The Kingdom of Hawaii: Year 132 under US Occupation
In a new publication, historian and legal scholar David Keanu Sai establishes (again) that the Kingdom of Hawaii never ceased to exist, as its 1898 annexation by the USA was void even under US law.
Dr. David Keanu Sai, a scholar at the University of Hawaii, just published an insightful chapter entitled “Hawai’i’s Sovereignty and Survival in the Age of Empire” in Chehabi and Motadel’s voluminous new book on Unconquered States: Non-European Powers in the Imperial Age (Oxford Academic), in which Sai concisely but with great precision establishes the historical record of the Kingdom’s continued legal existence over the past 200 years.
While much of the chapter discusses the fascinating 19th century foreign relations of the Hawaiian Kingdom and its domestic social structure, the claim of continued existence rests on the crucial observation that, firstly, Hawaii was an internationally recognised member of the international community and, secondly, no legal transfer of sovereign powers ever took place neither under international law nor under US domestic law. Hence, Sai concludes, the Hawaiian islands are not a possession of the United States, but merely an occupied territory—for 132 years.
The crux of the argument rests on the fact that as early as 1843, the Kingdom of Hawaii gained legal recognition as a sovereign equal among the family of nation states when the British and French recognised it as such in landmark proclamation:
Her Majesty the Queen of the United Kingdom of Great Britain and Ireland, and His Majesty the King of the French, taking into consideration the existence in the Sandwich Islands of a government capable of providing for the regularity of its relations with foreign nations, have thought it right to engage, reciprocally, to consider the Sandwich [Hawaiian] Islands as an Independent State, and never to take possession, neither directly or under the title of Protectorate, or under any other form, of any part of the territory of which they are composed.
(See footnote 20)
The USA followed suit a year later with its recognition of the Kingdom, after which successive Kings and Queens initiated a flurry of diplomatic missions, including a treaty with the Kingdom of Japan which, in fact, established that Hawaii had all the same extraterritorial (unequal) rights in Japan as did European and American powers (see page 479).
Only in 1893, on the even of the 50 year anniversary of the Kingdom’s independence, under orders of US minister John Stevens, a detachment of US marines landed in Honolulu to overthrow Queen Lili’uokalani. To avoid bloodshed, the Queen under official protest yielded her “authority until such time as the Government of the United States shall, upon the facts being presented to it, undo the action of its representatives and reinstate me in the authority which I claim as the constitutional sovereign of the Hawaiian Islands.” (page 482).

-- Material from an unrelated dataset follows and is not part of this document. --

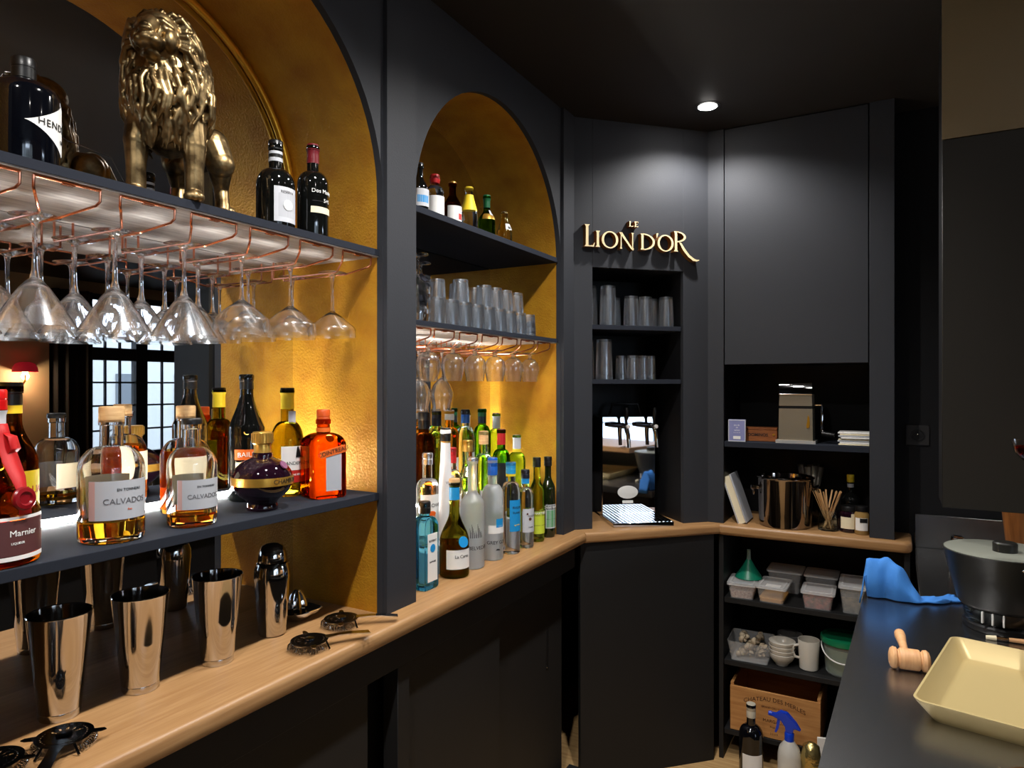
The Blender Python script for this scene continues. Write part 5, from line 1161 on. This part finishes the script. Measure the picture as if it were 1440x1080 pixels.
text_round(t, 'Olive', .017, grey_card, .113, .128, -PI/2+.42)
t = thing('pastry_brush', 'wooden-handled brush lying between the ice pot and the tray', 'brush', (.200, 1.945, WZ), .02)
obj('handle', tube(N(), [(.03, 0, .0065), (.08, 0, .0075), (.16, 0, .0075), (.2, 0, .0065)], [.0045, .006, .0065, .005], 12), beech, t)
obj('ferrule', tube(N(), [(.008, 0, .006), (.032, 0, .0065)], [.0065, .005], 12), steel, t); obj('bristles', tube(N(), [(-.012, 0, .005), (.010, 0, .006)], [.0045, .006], 10), cream, t)
t = thing('tongs', 'small steel ice tongs at the bottom right of the worktop', 'tongs', (.148, 1.262, WZ), .5)
for s in (-1, 1):
    obj('arm', tube(N(), [(.0, s*.004, .014), (.03, s*.014, .010), (.065, s*.016, .006), (.09, s*.010, .005)], [.004, .0045, .004, .0055], 8), steel, t)
obj('spring_bow', tube(N(), [(.006*math.cos(a)-.004, .006*math.sin(a), .014) for a in [PI/2+PI*k/8 for k in range(9)]], .0045, 8), steel, t)
# tap at the sink, wooden tub, cocktail
t = thing('sink_tap', 'chrome mixer tap behind the ice pot at the sink', 'tap', (.195, 2.55, WZ), .3)
obj('body', lt([(0, 0), (.026, 0), (.026, .006), (.020, .010), (.019, .085), (.021, .095), (.018, .106), (0, .110)], 28), chrome, t)
obj('lever', tube(N(), [(0, 0, .104), (-.02, -.012, .124), (-.045, -.02, .128)], [.009, .007, .006], 12), chrome, t)
obj('spout', tube(N(), [(0, 0, .085), (.03, -.05, .105), (.045, -.085, .10), (.048, -.095, .080)], [.012, .011, .011, .011], 14), chrome, t)
obj('drop_hose', tube(N(), [(-.045, -.02, .128), (-.052, -.02, .10), (-.054, -.02, .04), (-.054, -.02, 0)], .004, 8), steel, t)
tubm = vary(mat('honey_wood', (190, 120, 56), .5), (150, 88, 36), 8, (8, 8, 1))
t = thing('wooden_tub', 'honey-coloured wooden tub at the right edge behind the ice pot', 'tub', (.365, 2.446, WZ))
obj('staves', lt([(0, .004), (.055, 0), (.068, .004), (.092, .245), (.088, .246), (.062, .012), (0, .010)], 20), tubm, t)
obj('hoop', lt([(.0792, .10), (.082, .12), (.0808, .12), (.078, .10), (.0792, .10)], 32), copper, t)
t = thing('cocktail_glass', 'coupe of red cocktail cut by the right edge of the photo', 'glass', (.268, 1.80, 1.1005))
obj('foot', lt([(0, .006), (.006, .005), (.028, .002), (.030, .0005), (.029, 0), (0, 0)], 32), clear, t)
obj('stem', lt([(0, .232), (.006, .232), (.004, .21), (.0036, .03), (.006, .006), (0, .006)], 16), clear, t)
obj('bowl', lt([(0, 0.2315), (.010, 0.2320), (.030, 0.2400), (.044, 0.2560), (.050, 0.2820), (.0488, 0.2820), (.0425, 0.2570), (.029, 0.2420), (0, 0.2340)], 40), clear, t)
obj('cocktail', lt([(0, 0.2355), (.029, 0.2435), (.041, 0.2570), (.0445, 0.2680), (0, 0.2680)], 36), glass('red_cocktail', (.85, .12, .06), ior=1.34), t)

Successive US government officials, beginning with President Grover Cleveland, admitted regretfully that the actions of Stevens constituted an illegal injustice to Hawaii. Nevertheless, under his successor, President William McKinley the annexation of Hawaii went ahead, culminating in a Congressional resolution of 1898 providing for the incorporation of the islands into the United States body politic.

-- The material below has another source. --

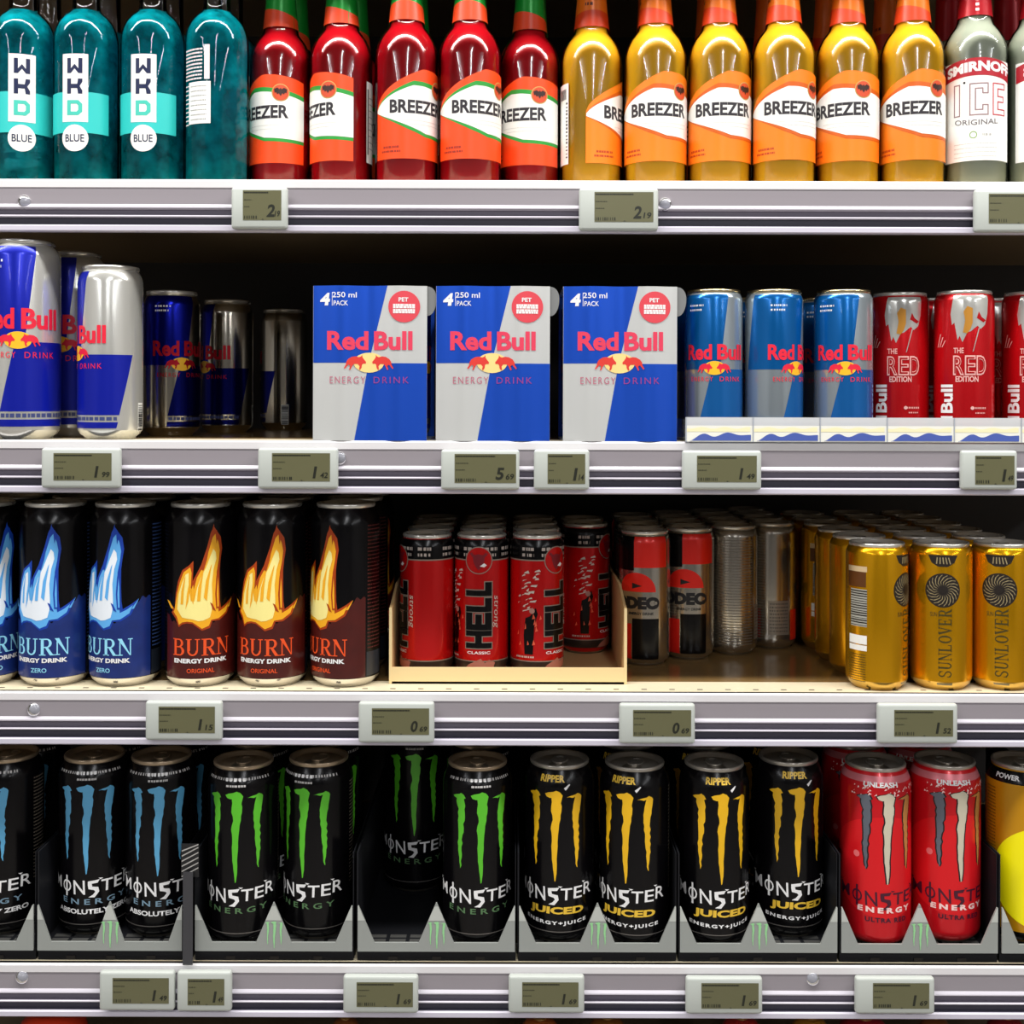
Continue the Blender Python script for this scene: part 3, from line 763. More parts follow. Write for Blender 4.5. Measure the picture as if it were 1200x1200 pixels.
# turquoise cans and red cans in clear trays
sf_up = mat('can_turquoise', (8, 102, 178), .22, .55, .2)
sf_lo = mat('can_light_blue', (30, 112, 192), .22, .55, .2)
sf_silver = mat('can_pale_silver', (176, 188, 196), .2, .7)
H2, R2 = 136, 26.5
def sf_can():
    q = quad_print(0, sf_up, sf_lo, white_ink, rb_red, rb_gold, H2, .46 * H2)
    return can(R2, H2, 23.4, 9.5, 20.5, sf_silver, paint=lambda b, s: q(b, s, R2), lid_mat=mat('lid_gold_tint', (206, 190, 150), .26, 1.0))
red_can_m = mat('can_red_metal', (206, 16, 26), .26, .5, .2)
def red_paint(b, s):
    A = D2 * R2
    sil = rb_silver
    b.poly([(-24 * A, 131), (-30 * A, 114), (-27 * A, 104), (-22 * A, 106), (-16 * A, 90), (-12 * A, 94), (-7 * A, 88), (2 * A, 97), (9 * A, 98), (16 * A, 101), (22 * A, 103), (28 * A, 100), (38 * A, 104), (44 * A, 114), (46 * A, 131)], sil, 1, s, vs=4)
    b.poly([(-6 * A, 97), (-2 * A, 108), (-5 * A, 116), (2 * A, 121), (12 * A, 119), (12 * A, 106), (8 * A, 100), (2 * A, 96)], mat('can_splash_gold', (214, 150, 60), .3, .4), 2, s, vs=4)
    b.poly([(24 * A, 101), (26 * A, 101), (14 * A, 80), (12 * A, 79)], sil, 1, s)
    b.poly([(20 * A, 110), (34 * A, 106), (40 * A, 108), (30 * A, 111), (24 * A, 116)], red_can_m, 2, s)
    wi = mat('can_pale_print', (232, 176, 170), .4)
    b.text('THE', -14 * A, 80.5, 9, 5, wi, 2, s, bold=.02)
    for ch, u in (('R', -14), ('E', 8), ('D', 30)):
        b.text(ch, u * A, 67, 9.5, 18, wi, 2, s, bold=.03)
        b.text(ch, u * A, 67, 7.2, 15, red_can_m, 3, s, bold=-.012)
    b.text('EDITION', 2 * A, 54.5, 20, 5.4, wi, 2, s, bold=.03)
    b.text('Red', -38 * A, 8.5, 24, 12.5, white_ink, 2, s, rot=90, bold=.03)
    b.text('Bull', -38 * A, 36.5, 26, 12.5, white_ink, 2, s, rot=90, bold=.03)
    b.dashes(14 * A, 40 * A, 28, 1.6, wi, 2, s); b.dashes(18 * A, 38 * A, 23.5, 1.2, wi, 2, s)
    b.disc(12 * A, 28, 1.6, wi, 2, s)
    for k in range(3): b.poly([((-62 + 6 * k) * A, 84), ((-60 + 6 * k) * A, 84), ((-52 + 6 * k) * A, 96 - 3 * k), ((-54 + 6 * k) * A, 96 - 3 * k)], wi, 2, s)
ps, prd = sf_can(), can(R2, H2, 23.4, 9.5, 20.5, red_can_m, paint=red_paint)
ZT = Z2 + 3
for px, ang, lb in ((836, 10, 'turquoise blue can beside the right four-pack'), (906.5, 56, 'turquoise blue can in the middle of three, turned to the right'), (988, 12, 'turquoise blue can touching the first red can')):
    place(ps, at(px, 32), 32, ZT, face_turn(px, ang), lb, 'turquoise cans in clear trays')
for px, y, ang, lb in ((1054, 58, 0, 'red can with silver splash beside the turquoise cans'), (1129.5, 36, 4, 'red can with silver splash, middle of the three red ones'), (1209, 44, 2, 'red can cut by the right edge above the clear trays')):
    place(prd, at(px, y), y, ZT, face_turn(px, ang), lb, 'red cans in clear trays')
for px, lb, p_ in ((836, 'first turquoise', ps), (906.5, 'second turquoise', ps), (988, 'third turquoise', ps), (1054, 'first red', prd), (1129.5, 'second red', prd), (1209, 'last red', prd)):
    y = 118
    place(p_, at(px, 36) + (3 if p_ is prd else 0), y, ZT, rnd.uniform(-1, 1), '%s can of the second row, behind its twin in the clear tray' % lb, 'cans behind in the clear trays')
tr_white = glassy('tray_front_glare', (240, 244, 246), (246, 248, 250), .62)
tr_print = mat('tray_print_white', (242, 242, 232), .25, coat=.5)
tr_blue = mat('tray_print_blue', (78, 98, 176), .3, coat=.5)
tr_yel = mat('tray_print_cream', (246, 240, 196), .3, coat=.5)
def clear_tray():
    t = empty('can_tray', '', 'tray')
    W = 60.2; h = W / 2
    MB().box(-h, h, -1, 330, 0, 2.6, clear_plastic).build('base', t)
    MB().box(-h, -h + 1.2, -1, 330, 2.6, 20, clear_plastic).build('divider', t)
    b = MB(); b.box(-h, h, -3, -1.4, 0, 14.5, tr_print); b.box(-h, h, -3, -1.4, 14.5, 22, tr_white)
    s = plane(-3)
    b.poly(lerp_poly(lambda u: 9, lambda u: 12.5 + .8 * math.sin(u * .3), -h + 1, h - 2, 16), tr_yel, 1, s)
    hump = lambda u: 1.2 + 6.8 * max(0, min(1, (u + h - 3) / 16)) * (.8 + .2 * math.sin((u + h) * .22 - 1.2)) + .9 * math.sin(u * .3)
    b.poly(lerp_poly(lambda u: 1.0, hump, -h + 4, h - 1.5, 24), tr_blue, 2, s)
    b.rect(-h, -h + 1.0, 0, 22, mat('tray_edge', (170, 176, 186), .2), 2, s)
    b.build('front_panel', t)
    return t
ct = clear_tray()
for k, lb in enumerate(('first clear tray from the right four-pack, under the first turquoise can', 'clear tray with printed blue hills under the middle turquoise can', 'clear tray with printed hills under the third turquoise can',
                        'clear tray with printed hills under the first red can', 'clear tray with printed hills under the middle red can', 'clear tray cut by the right edge of the photo')):
    px = 842.5 + 78.5 * k
    place(ct, at(px, -2), 0, Z2 + .2, 0.0, lb, 'clear trays with a printed front')

# ------------------------------------------------------------------ flame cans
Z3 = SZ[3]
FR, FH = 32.6, 168.0
def fm(pts, mirror=False):
    o = []
    for x, y in pts:
        xx = max(-.97, min(.97, (x - 283) / 6.563 / 33.0)); o.append((math.asin(xx) * 33.0, 265 - ((y / 5.105 + 580) - 467) / 1.2856))
    return o
FL_OUT = fm([(88, 640), (118, 672), (132, 690), (138, 600), (152, 520), (176, 455), (216, 425), (240, 398), (240, 440), (236, 520), (246, 500), (284, 425), (318, 320), (340, 230), (358, 195), (376, 225), (398, 260), (406, 330), (398, 390), (392, 450), (392, 560), (394, 640), (400, 690), (440, 660), (464, 632), (452, 680), (436, 726), (392, 762), (350, 764), (336, 804), (290, 818), (262, 796), (236, 776), (204, 772), (176, 780), (156, 798), (138, 748), (114, 712), (122, 700)])
FL_MID = fm([(132, 695), (146, 600), (162, 530), (184, 468), (222, 436), (230, 470), (226, 560), (240, 580), (260, 500), (298, 430), (328, 340), (350, 262), (366, 240), (384, 290), (392, 340), (386, 400), (374, 470), (378, 560), (384, 660), (386, 712), (420, 692), (444, 668), (430, 716), (388, 750), (344, 756), (330, 790), (290, 806), (264, 786), (236, 766), (204, 762), (176, 768), (158, 784), (146, 738), (126, 708)])
FL_IN = fm([(148, 690), (156, 600), (176, 530), (196, 480), (214, 470), (214, 560), (226, 640), (246, 640), (262, 560), (282, 500), (312, 440), (338, 370), (354, 330), (368, 350), (372, 390), (356, 450), (346, 540), (350, 640), (346, 700), (336, 740), (300, 756), (270, 760), (236, 748), (204, 744), (176, 738)])
FL_LICKS = [(fm(p), m, l) for p, m, l in (
 ([(372, 690), (366, 600), (372, 500), (380, 440), (388, 500), (386, 600), (390, 690)], 0, 5), ([(378, 680), (374, 600), (380, 500), (384, 560), (386, 680)], 1, 6),
 ([(262, 640), (268, 560), (292, 470), (300, 450), (288, 540), (280, 640)], 1, 5), ([(300, 620), (312, 520), (340, 430), (346, 420), (330, 520), (318, 640)], 1, 5),
 ([(168, 660), (172, 580), (190, 500), (196, 490), (186, 580), (182, 660)], 1, 5), ([(196, 690), (204, 600), (218, 520), (222, 560), (212, 640)], 1, 5),
 ([(330, 330), (344, 250), (352, 200), (358, 180), (360, 230), (348, 300)], 0, 2.5), ([(88, 640), (104, 650), (126, 690), (112, 690)], 1, 3), ([(438, 690), (466, 630), (448, 690)], 1, 4),
 ([(366, 230), (374, 215), (380, 260), (372, 300)], 0, 5), ([(286, 450), (312, 380), (326, 310), (330, 320), (318, 390), (298, 460)], 0, 4.5))]
FL_GAP = fm([(232, 560), (240, 540), (246, 600), (240, 660), (234, 640)])
FL_GAP2 = fm([(336, 650), (350, 660), (370, 705), (352, 695)])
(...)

However, as Sai demonstrates, a unilateral declaration of annexation has no force under international law to confer actual rights of sovereignty. Acts by the legislature of the United States only have force within its own jurisdiction, not outside of it, a fact that even the US Department of Justice admitted in 1988 (page 485). Hence, as legal scholar Alfred de Zayas concluded, “the lawful political status of the Hawaiian Islands is that of sovereign nation-state in continuity; but a nation-state that is under a strange form of occupation by the United States resulting from an illegal military occupation and a fraudulent annexation.” (page 486).
For those interested in a deeper discussion, please read Sai’s chapter. It is freely available here. Or watch an interview with him on the Neutrality Studies YouTube Channel about this topic.
Cheers,
Pascal
Glad to see that Dr. Sai continues the good fight. I heard him speak at UH and he’s an excellent legal scholar. With the help of the international court system, he might just help Hawaiians regain their sovereign rights.
At last, a voice of reality enters this world of conquest. Some native people in North America maintain that they were never conquered but of course their voices have been ignored. Maybe we are finally reaching a time when these voices can be heard and sovereignty respected. Maybe watching genocide in "real time" in Gaza has lifted the veil of denial about the ongoing genocides conducted by "settler occupiers." Let's have this reoriented understanding inform our human interaction everywhere with mutual respect, sovereignty, cooperation and integrity.